>> begin
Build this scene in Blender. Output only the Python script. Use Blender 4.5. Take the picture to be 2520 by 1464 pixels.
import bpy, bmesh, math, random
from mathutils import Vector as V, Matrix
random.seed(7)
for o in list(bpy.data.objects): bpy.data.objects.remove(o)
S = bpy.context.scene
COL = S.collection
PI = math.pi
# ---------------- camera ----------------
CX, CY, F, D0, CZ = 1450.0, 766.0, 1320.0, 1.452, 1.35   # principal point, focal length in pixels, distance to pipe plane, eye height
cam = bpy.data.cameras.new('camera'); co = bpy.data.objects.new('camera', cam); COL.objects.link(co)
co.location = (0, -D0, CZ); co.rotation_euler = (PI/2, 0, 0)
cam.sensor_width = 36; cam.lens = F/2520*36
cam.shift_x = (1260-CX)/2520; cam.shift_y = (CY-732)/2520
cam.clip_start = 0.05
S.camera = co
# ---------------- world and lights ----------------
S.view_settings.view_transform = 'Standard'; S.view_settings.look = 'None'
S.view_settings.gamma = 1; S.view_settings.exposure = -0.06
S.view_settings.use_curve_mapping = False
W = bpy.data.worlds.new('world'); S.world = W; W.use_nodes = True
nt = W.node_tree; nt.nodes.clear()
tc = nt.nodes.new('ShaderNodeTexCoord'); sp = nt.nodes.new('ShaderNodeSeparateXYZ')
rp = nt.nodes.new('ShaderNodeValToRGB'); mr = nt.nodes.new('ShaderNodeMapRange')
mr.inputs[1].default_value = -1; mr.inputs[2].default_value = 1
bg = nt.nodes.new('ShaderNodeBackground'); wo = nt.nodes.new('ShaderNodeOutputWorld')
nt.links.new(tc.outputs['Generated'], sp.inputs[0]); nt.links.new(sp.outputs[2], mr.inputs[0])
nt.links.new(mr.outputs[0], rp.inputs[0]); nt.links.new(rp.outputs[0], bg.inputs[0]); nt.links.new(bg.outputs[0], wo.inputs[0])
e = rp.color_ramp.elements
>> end
* _Aim_: The whole listing above needs to be written out again exactly.

* _Reply_:
Build this scene in Blender. Output only the Python script. Use Blender 4.5. Take the picture to be 2520 by 1464 pixels.
import bpy, bmesh, math, random
from mathutils import Vector as V, Matrix
random.seed(7)
for o in list(bpy.data.objects): bpy.data.objects.remove(o)
S = bpy.context.scene
COL = S.collection
PI = math.pi
# ---------------- camera ----------------
CX, CY, F, D0, CZ = 1450.0, 766.0, 1320.0, 1.452, 1.35   # principal point, focal length in pixels, distance to pipe plane, eye height
cam = bpy.data.cameras.new('camera'); co = bpy.data.objects.new('camera', cam); COL.objects.link(co)
co.location = (0, -D0, CZ); co.rotation_euler = (PI/2, 0, 0)
cam.sensor_width = 36; cam.lens = F/2520*36
cam.shift_x = (1260-CX)/2520; cam.shift_y = (CY-732)/2520
cam.clip_start = 0.05
S.camera = co
# ---------------- world and lights ----------------
S.view_settings.view_transform = 'Standard'; S.view_settings.look = 'None'
S.view_settings.gamma = 1; S.view_settings.exposure = -0.06
S.view_settings.use_curve_mapping = False
W = bpy.data.worlds.new('world'); S.world = W; W.use_nodes = True
nt = W.node_tree; nt.nodes.clear()
tc = nt.nodes.new('ShaderNodeTexCoord'); sp = nt.nodes.new('ShaderNodeSeparateXYZ')
rp = nt.nodes.new('ShaderNodeValToRGB'); mr = nt.nodes.new('ShaderNodeMapRange')
mr.inputs[1].default_value = -1; mr.inputs[2].default_value = 1
bg = nt.nodes.new('ShaderNodeBackground'); wo = nt.nodes.new('ShaderNodeOutputWorld')
nt.links.new(tc.outputs['Generated'], sp.inputs[0]); nt.links.new(sp.outputs[2], mr.inputs[0])
nt.links.new(mr.outputs[0], rp.inputs[0]); nt.links.new(rp.outputs[0], bg.inputs[0]); nt.links.new(bg.outputs[0], wo.inputs[0])
e = rp.color_ramp.elements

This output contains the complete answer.